┌──

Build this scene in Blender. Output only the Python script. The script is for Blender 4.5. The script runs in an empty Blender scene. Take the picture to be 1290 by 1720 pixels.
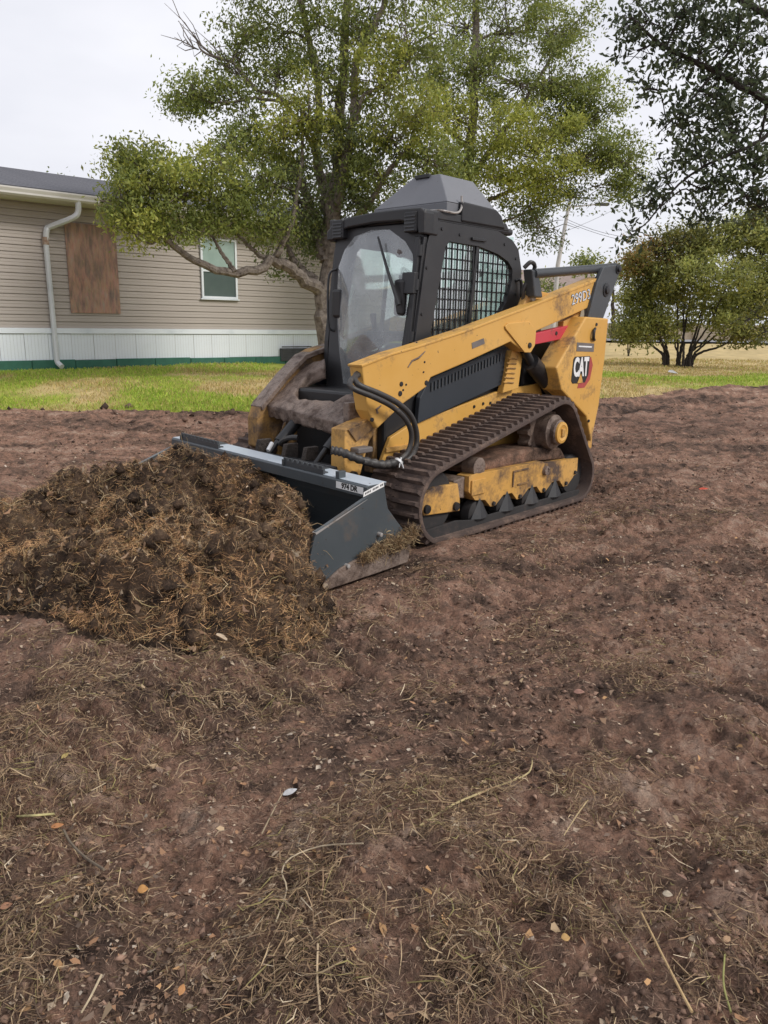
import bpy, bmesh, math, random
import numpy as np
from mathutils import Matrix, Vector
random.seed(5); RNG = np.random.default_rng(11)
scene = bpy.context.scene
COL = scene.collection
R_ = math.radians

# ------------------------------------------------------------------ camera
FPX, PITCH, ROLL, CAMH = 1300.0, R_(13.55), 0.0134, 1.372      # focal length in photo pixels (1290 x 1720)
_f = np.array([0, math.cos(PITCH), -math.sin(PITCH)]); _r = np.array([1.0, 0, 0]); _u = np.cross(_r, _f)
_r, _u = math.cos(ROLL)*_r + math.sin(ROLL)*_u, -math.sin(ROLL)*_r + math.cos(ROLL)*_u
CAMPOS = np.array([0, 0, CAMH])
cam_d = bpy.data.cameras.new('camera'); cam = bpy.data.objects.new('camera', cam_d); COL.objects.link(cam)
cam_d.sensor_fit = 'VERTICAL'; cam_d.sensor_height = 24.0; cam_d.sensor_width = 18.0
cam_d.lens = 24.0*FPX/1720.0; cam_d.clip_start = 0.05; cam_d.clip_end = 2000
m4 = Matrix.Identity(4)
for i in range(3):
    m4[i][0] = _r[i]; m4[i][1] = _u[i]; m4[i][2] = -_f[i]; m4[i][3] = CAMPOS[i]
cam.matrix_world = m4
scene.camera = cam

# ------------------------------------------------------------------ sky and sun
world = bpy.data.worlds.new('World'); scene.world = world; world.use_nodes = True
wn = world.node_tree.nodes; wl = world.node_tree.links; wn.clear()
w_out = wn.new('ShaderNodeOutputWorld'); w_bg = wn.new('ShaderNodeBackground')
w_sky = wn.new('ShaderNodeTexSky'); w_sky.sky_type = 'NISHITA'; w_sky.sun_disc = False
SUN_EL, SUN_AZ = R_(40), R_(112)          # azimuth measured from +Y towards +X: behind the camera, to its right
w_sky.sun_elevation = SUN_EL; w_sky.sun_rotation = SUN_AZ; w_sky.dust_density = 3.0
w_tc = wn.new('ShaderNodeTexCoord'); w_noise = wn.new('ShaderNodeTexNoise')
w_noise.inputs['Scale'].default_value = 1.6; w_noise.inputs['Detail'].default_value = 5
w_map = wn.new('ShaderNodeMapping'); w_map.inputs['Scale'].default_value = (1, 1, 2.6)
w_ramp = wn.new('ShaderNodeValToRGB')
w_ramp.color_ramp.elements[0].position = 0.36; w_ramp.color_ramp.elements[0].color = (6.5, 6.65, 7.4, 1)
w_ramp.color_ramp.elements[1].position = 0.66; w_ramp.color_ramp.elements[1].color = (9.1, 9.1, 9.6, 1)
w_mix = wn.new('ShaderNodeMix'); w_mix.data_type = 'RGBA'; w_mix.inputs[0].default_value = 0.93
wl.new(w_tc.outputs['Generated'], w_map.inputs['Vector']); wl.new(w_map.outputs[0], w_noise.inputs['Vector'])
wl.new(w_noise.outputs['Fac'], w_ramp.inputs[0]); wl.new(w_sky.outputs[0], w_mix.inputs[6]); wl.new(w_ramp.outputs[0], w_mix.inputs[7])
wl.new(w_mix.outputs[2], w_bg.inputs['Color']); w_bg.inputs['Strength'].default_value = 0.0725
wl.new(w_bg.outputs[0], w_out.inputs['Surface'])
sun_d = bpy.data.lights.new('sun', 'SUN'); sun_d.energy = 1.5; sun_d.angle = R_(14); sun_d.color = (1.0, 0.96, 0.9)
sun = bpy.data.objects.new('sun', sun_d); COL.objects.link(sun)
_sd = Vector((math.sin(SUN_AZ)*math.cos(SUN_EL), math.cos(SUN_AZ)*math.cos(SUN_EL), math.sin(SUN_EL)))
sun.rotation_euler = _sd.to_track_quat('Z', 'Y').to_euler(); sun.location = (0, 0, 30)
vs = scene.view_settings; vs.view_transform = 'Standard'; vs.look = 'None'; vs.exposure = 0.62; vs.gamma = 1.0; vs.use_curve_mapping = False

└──
┌──

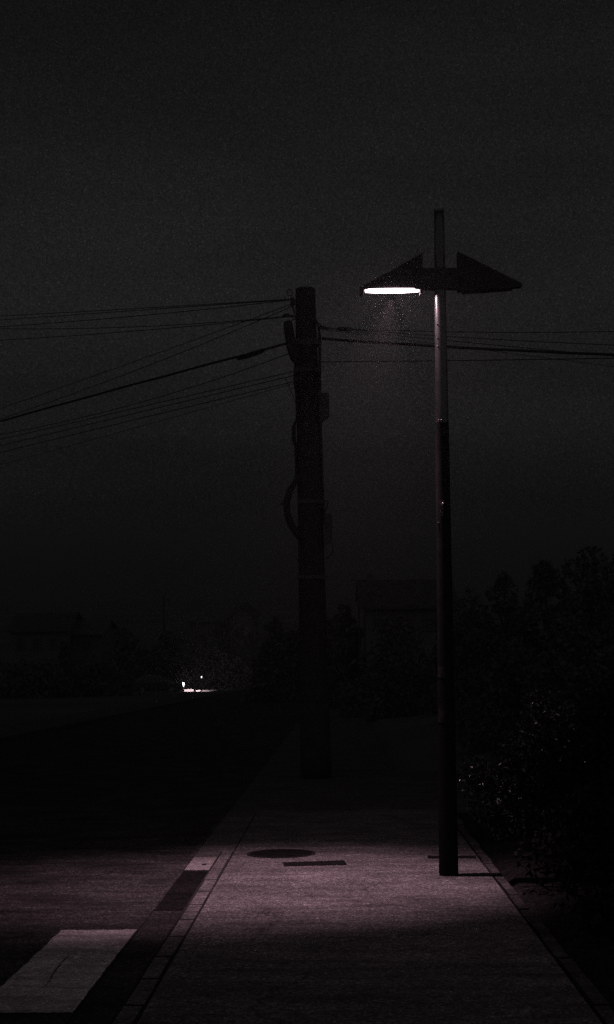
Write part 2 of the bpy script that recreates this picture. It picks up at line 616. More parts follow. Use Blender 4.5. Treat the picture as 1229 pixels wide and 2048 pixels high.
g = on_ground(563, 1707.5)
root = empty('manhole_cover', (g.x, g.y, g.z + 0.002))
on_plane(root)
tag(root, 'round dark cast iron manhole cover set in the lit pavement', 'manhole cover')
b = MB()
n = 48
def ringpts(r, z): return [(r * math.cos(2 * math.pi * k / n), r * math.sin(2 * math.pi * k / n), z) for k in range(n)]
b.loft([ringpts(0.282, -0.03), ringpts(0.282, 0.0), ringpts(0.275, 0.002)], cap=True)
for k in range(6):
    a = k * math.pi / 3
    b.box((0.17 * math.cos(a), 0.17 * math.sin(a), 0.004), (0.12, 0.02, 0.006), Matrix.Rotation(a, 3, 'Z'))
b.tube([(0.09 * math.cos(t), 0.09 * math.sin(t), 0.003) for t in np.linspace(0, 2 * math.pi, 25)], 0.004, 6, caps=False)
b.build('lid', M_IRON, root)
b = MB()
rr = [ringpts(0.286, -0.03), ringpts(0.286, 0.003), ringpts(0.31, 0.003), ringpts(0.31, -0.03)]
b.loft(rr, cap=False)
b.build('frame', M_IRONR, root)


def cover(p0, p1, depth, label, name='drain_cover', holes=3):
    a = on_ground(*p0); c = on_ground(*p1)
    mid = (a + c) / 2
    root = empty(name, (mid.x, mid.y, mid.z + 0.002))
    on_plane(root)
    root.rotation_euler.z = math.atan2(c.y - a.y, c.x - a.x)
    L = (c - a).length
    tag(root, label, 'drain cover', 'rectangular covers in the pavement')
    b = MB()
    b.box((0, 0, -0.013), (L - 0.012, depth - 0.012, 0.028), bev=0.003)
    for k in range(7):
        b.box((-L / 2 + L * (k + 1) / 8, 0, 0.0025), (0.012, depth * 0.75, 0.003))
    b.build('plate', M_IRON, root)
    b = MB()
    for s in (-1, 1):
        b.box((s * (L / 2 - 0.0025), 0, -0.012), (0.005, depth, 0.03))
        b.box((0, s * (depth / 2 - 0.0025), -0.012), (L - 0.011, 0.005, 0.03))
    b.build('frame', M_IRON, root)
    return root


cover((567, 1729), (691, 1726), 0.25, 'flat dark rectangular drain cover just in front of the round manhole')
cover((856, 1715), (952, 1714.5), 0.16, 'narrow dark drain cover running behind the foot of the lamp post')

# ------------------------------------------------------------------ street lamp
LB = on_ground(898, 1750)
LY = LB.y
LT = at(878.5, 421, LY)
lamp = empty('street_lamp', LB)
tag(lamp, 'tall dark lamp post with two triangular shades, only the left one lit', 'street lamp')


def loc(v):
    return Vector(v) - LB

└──
┌──

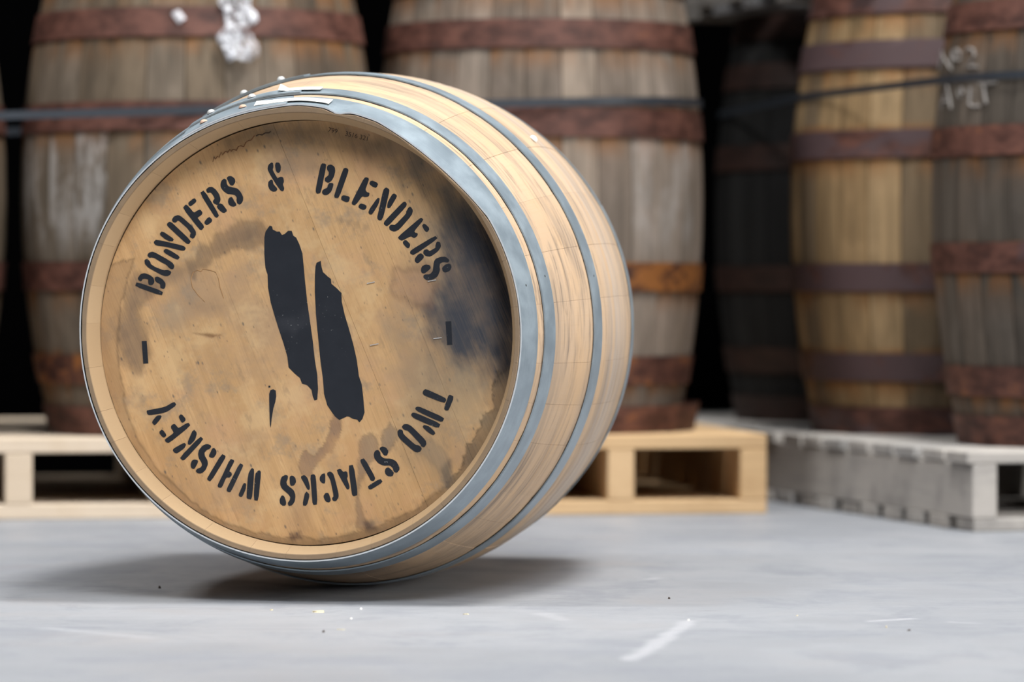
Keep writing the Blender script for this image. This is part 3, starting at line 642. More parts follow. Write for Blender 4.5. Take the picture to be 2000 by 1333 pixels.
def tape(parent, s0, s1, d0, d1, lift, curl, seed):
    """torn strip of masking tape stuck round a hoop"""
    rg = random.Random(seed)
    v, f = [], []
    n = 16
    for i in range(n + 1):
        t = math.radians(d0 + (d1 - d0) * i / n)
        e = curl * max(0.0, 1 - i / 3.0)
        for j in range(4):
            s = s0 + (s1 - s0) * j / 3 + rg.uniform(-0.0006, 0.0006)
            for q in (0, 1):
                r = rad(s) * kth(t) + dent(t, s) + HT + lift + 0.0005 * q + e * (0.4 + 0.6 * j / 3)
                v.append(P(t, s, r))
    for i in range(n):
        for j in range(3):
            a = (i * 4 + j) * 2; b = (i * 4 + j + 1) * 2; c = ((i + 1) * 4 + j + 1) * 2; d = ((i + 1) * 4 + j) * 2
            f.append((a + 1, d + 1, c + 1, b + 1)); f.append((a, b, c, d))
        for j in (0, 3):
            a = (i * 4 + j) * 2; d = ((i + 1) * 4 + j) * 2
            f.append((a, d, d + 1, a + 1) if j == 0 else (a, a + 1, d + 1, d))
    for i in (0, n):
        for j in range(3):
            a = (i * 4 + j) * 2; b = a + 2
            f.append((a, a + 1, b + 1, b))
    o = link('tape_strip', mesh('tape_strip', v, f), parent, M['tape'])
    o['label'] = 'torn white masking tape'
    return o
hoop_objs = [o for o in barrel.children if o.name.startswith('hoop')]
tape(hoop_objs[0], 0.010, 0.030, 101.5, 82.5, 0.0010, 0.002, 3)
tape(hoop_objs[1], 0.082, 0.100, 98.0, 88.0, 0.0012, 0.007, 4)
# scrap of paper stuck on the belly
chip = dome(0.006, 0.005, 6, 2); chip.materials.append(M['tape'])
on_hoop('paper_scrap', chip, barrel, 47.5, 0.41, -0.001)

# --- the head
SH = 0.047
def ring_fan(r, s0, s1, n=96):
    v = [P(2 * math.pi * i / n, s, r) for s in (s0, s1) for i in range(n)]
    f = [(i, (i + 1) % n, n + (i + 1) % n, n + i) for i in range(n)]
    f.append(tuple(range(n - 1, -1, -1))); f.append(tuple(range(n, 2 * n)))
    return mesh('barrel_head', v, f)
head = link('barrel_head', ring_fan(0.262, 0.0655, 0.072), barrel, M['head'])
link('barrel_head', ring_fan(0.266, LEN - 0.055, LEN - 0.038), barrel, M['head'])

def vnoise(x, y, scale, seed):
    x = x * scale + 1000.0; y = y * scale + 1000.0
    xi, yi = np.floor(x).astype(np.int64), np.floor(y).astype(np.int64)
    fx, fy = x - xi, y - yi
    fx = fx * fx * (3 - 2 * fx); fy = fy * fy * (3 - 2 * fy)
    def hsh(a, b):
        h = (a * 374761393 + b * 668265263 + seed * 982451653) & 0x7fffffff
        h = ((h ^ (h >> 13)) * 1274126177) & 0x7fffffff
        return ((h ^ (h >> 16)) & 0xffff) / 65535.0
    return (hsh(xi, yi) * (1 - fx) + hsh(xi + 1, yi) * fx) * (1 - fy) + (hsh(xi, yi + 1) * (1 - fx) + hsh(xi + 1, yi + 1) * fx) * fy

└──

Task statement: Start with the line that includes "Build this scene" and finish with the line that includes "scene.camera = cam": reproduce those lines exactly, nothing before or after, and omit any pictures.

Result of this exercise:
Build this scene in Blender. Output only the Python script. The script is for Blender 4.5. The script runs in an empty Blender scene. Take the picture to be 1290 by 1720 pixels.
import bpy, bmesh, math, random
import numpy as np
from mathutils import Matrix, Vector
random.seed(5); RNG = np.random.default_rng(11)
scene = bpy.context.scene
COL = scene.collection
R_ = math.radians

# ------------------------------------------------------------------ camera
FPX, PITCH, ROLL, CAMH = 1300.0, R_(13.55), 0.0134, 1.372      # focal length in photo pixels (1290 x 1720)
_f = np.array([0, math.cos(PITCH), -math.sin(PITCH)]); _r = np.array([1.0, 0, 0]); _u = np.cross(_r, _f)
_r, _u = math.cos(ROLL)*_r + math.sin(ROLL)*_u, -math.sin(ROLL)*_r + math.cos(ROLL)*_u
CAMPOS = np.array([0, 0, CAMH])
cam_d = bpy.data.cameras.new('camera'); cam = bpy.data.objects.new('camera', cam_d); COL.objects.link(cam)
cam_d.sensor_fit = 'VERTICAL'; cam_d.sensor_height = 24.0; cam_d.sensor_width = 18.0
cam_d.lens = 24.0*FPX/1720.0; cam_d.clip_start = 0.05; cam_d.clip_end = 2000
m4 = Matrix.Identity(4)
for i in range(3):
    m4[i][0] = _r[i]; m4[i][1] = _u[i]; m4[i][2] = -_f[i]; m4[i][3] = CAMPOS[i]
cam.matrix_world = m4
scene.camera = cam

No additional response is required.